Tman wrote, The thing is, you need to make finished products. You can't pound the same pieces of metal into sword handles and expect to be able to pay the trainer. You need to make finished swords. Same with cooking/herbal/alchemy. You need to make and sell the finished product. Intermediates won't make you anything substantial.
I agree, but doing so would require a ton of material to make all these finished products you are talking about with blacksmith skills. So basically this means buying ore/hides (need tria, so grind), or mining/hunting (grinding) then doing crafting. In the end it would take even more time to level because you have to constantly seek out materials. To give you an idea of the amount, a full suit (6 pieces) of chain mail armor requires 19 stocks (25 with 6-1 patterns) to complete.
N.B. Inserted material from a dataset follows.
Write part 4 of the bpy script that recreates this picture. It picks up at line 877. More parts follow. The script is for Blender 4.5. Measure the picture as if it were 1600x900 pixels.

Armor making is one of the skills where you have to complete something because it is a one way trip. Blades and shields are less resource needy because of recycling. Overall both ways take forever to gain one level but it is quicker to recycle.
I know a player with max in all armor and most weapon skills (think all but one) as well as max in a way (and really high in the rest). They still play the game and still enjoy it as well. I just want to get my player to the point where I can be self sufficient. To me this means maxing a weapon, armor, and a way. I also don't think that asking to not spend years in the game doing so is not a small request.
tman is right! you're doing it wrong: and you need to make finished product. intermidiate items costs are very low and you will not earn enough trias to pay for your next training, other than that I always found it boring to hammer and re-hammer the same sword handle... this kind of grinding can't surely be anything but boring, try completing a few product maybe you'll gain ranks faster and with less boredom!
About self sufficiency: this is multiplayer game, some challenges are especially designed for player's grouping. Albeit there are tons of challenges you can defeat single handedly there will be some you won't. Another point: if every player is self sufficient in not time what would be the point of markets, players helping other players and such.
I think sometimes players have the false expectation to reach self sufficiency very early on in every aspect of the game: asking for help to other players is not a crime, many people will be very happy to help ICly and OOCly.
Now a few suggestion on how to train more efficiently.
Combat:
- seeks the most powerful creature you can beat without loosing too much hit points, when you kill it too quickly switch to another more powerful one: it gives you more experience and more valuable loots
- use the arena: in a single map there is a broad range of different challenges, from newie (rats, clackers, ...) to maxed people (try challenging 2 dlayos at once).
- Don't use training dummies for exp!! Training dummies are there so you can safely test your attacks, your weapons, your spells without risking to die, you can even gain practice trough them but they will not give you any experience (on purpose!)
- Armor: always use armors! if you're a mage leather is your best friend, MA is the best choice for a fighter unless you have truly high STR stats, but when you train with the dummies your armor is useless and will only drain your stamina, put it off.
Crafting:
- even when you plan to grind a skill try to finish your product: you will maximize the tria, the experience you gain (and thus the practice you gain) and maybe you'll be less bored in the end
- the longer it takes for a process (the red/blue bar that pops up when crafting): the more experience and practice you gain!
- if you want to maximize your tria gain craft whatever you're able to get the highest quality, if you want to maximize the practice ponts (less training time) you have to craft the latest product your skill level allows you to craft. Example: if you keep hammering sword handles above 50 it will take forever to raise a level because it will give you few to non practice. Either way (if you finish the product) you should have enough exp to raise the skill to the next level.
Mining/Harvesting:
- to begin with look for a safe spot to dig harvest: there are many and even when dangerous NPCs are nearby they are usually programmed not to roam outside their given hunting field
- look for the "hot spot": the nearest you are to the field center the higher your chances to get the reward
- every field has a difficulty set, when your skill reaches past the point it's over the given diffculty you'll get less practice (or better get get the normal practice as you get a bonus each when your skill is lower than the difficulty)
- best way to gain tria is digging/mining until your inventory is full, don't run forth and back just to train!
On travels between cities:
- follow the track, it's safe from wandering monsters
- when you're spotted by a monster he turns to face you: get away from it and you won't be hurt.
- it you don't watch where you go you run the risk of running past a field full of ulbernauts: it's your fault!
Now I admit the case can be made that NPCs are too hard to fight currently.
Really, is that for real?

I keep hearing from a lot of people NPCs are too easy to fight, others complain the opposite

Mobs stats are the same since ages, the only thing that changed lately is their AI, I agree it can make things more challenging but well it was the purpose afterall

We have some problem in the lower end of the mobs' range of challenges because there is some power 'gap' that make it difficult for new players to find challenges that are not too hard for them but it's been like that since ages.